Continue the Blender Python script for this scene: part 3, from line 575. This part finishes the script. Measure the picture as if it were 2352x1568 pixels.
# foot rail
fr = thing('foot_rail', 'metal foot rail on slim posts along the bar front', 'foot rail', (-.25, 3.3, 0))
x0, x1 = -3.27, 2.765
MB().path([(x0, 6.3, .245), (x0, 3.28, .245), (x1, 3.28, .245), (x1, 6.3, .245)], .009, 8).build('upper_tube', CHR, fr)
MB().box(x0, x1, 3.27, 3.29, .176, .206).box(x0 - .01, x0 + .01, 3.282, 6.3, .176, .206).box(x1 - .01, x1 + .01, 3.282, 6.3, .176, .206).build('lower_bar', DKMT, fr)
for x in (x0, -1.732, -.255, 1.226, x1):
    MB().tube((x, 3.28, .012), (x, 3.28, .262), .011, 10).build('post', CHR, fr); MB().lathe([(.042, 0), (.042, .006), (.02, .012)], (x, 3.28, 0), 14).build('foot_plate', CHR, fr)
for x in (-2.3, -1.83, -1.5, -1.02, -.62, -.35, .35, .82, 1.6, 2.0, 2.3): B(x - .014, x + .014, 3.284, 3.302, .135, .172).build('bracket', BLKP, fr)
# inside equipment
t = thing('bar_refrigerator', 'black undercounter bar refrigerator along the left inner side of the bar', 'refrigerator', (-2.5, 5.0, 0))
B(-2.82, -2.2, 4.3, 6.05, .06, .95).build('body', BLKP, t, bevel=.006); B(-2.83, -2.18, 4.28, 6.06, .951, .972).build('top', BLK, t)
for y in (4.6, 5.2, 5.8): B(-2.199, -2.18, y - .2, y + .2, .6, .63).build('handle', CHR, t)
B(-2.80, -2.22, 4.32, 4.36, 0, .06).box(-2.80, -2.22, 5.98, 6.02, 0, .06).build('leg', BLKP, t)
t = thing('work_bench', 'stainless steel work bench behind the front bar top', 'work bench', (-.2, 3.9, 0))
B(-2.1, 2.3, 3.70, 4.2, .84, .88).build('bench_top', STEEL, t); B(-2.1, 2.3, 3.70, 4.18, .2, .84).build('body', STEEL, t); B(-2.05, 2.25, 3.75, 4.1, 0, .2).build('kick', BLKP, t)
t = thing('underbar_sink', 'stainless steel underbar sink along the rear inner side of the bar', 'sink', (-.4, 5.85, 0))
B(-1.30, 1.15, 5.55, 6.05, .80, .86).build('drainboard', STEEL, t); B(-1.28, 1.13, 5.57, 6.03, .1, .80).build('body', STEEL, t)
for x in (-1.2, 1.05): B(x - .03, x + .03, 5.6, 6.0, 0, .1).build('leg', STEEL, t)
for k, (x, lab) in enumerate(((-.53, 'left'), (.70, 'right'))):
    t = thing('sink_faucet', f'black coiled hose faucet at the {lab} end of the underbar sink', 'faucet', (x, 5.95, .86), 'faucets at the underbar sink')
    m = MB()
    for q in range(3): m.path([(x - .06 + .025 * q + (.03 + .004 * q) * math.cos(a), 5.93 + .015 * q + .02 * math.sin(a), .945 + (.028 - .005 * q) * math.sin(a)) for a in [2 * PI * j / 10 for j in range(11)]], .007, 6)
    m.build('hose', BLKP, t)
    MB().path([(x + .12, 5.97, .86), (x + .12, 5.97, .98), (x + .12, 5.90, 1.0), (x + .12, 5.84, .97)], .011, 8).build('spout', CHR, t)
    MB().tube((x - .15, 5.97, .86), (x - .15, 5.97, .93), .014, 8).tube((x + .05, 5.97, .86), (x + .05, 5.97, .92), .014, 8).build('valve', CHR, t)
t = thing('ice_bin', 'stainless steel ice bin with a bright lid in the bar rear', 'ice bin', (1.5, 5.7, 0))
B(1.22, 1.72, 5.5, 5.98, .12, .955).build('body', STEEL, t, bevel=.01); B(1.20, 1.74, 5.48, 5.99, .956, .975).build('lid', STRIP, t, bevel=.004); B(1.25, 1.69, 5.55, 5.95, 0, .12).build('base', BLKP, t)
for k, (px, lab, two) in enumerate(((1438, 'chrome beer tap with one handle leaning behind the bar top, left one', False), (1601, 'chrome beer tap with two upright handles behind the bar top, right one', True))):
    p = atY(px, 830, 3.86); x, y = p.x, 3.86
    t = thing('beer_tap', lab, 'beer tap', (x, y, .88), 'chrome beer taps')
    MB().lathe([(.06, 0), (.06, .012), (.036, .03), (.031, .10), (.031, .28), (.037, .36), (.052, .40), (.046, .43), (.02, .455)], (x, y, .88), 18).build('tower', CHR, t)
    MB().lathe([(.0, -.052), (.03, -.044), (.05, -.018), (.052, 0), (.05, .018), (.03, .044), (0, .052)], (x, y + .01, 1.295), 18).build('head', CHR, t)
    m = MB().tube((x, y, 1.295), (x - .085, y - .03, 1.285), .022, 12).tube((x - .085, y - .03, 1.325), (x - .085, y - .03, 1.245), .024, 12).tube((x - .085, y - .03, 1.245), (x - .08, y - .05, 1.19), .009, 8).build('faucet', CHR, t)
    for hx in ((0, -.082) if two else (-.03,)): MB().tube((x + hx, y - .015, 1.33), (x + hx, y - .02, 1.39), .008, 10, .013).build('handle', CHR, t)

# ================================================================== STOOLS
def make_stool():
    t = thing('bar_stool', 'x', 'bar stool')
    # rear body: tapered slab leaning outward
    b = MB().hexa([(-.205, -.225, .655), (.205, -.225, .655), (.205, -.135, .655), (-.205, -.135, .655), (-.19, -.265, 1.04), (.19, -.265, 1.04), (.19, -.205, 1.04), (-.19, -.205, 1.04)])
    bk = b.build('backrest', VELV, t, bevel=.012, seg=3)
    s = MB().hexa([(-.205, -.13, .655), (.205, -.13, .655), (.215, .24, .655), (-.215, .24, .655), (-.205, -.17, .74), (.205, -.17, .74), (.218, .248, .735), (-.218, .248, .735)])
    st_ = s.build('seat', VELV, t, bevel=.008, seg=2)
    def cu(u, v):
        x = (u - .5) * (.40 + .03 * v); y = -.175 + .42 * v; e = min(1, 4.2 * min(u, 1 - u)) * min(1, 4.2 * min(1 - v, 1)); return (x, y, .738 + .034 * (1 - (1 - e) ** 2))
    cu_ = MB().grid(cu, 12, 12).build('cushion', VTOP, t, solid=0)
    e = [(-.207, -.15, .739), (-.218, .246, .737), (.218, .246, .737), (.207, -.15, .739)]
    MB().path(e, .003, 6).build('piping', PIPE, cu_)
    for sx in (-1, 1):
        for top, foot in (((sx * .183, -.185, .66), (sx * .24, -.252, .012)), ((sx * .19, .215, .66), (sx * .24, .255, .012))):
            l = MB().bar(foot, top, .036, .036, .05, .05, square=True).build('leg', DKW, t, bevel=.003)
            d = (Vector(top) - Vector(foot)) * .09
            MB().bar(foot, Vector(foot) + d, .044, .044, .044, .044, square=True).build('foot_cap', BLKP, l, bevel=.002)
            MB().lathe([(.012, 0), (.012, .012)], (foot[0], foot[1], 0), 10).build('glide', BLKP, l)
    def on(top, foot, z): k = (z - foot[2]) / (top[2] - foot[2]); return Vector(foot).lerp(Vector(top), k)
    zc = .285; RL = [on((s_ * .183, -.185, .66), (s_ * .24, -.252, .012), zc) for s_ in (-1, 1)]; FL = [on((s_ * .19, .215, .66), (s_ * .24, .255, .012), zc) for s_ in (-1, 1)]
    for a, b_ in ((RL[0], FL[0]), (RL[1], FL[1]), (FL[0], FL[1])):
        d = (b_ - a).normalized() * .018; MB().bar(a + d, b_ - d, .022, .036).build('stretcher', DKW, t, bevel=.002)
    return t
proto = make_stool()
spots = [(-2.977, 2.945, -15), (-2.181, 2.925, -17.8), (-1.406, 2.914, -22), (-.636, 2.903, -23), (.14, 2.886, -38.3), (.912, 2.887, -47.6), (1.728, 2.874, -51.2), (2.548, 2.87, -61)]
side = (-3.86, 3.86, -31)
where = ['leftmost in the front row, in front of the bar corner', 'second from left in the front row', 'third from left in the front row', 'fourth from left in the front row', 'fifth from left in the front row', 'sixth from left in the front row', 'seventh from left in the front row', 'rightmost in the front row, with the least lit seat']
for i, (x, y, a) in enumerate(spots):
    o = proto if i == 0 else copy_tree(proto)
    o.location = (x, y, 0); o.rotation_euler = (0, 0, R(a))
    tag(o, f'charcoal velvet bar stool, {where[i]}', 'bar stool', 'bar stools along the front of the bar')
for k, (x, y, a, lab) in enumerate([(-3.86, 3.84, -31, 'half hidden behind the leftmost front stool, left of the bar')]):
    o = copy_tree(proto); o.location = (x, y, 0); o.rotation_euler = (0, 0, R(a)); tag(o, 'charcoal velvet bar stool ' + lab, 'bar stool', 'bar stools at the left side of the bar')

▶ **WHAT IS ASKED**
Count how many lines of the data include the word "from". Your reply should be that number alone.

▶ **RESULT**
2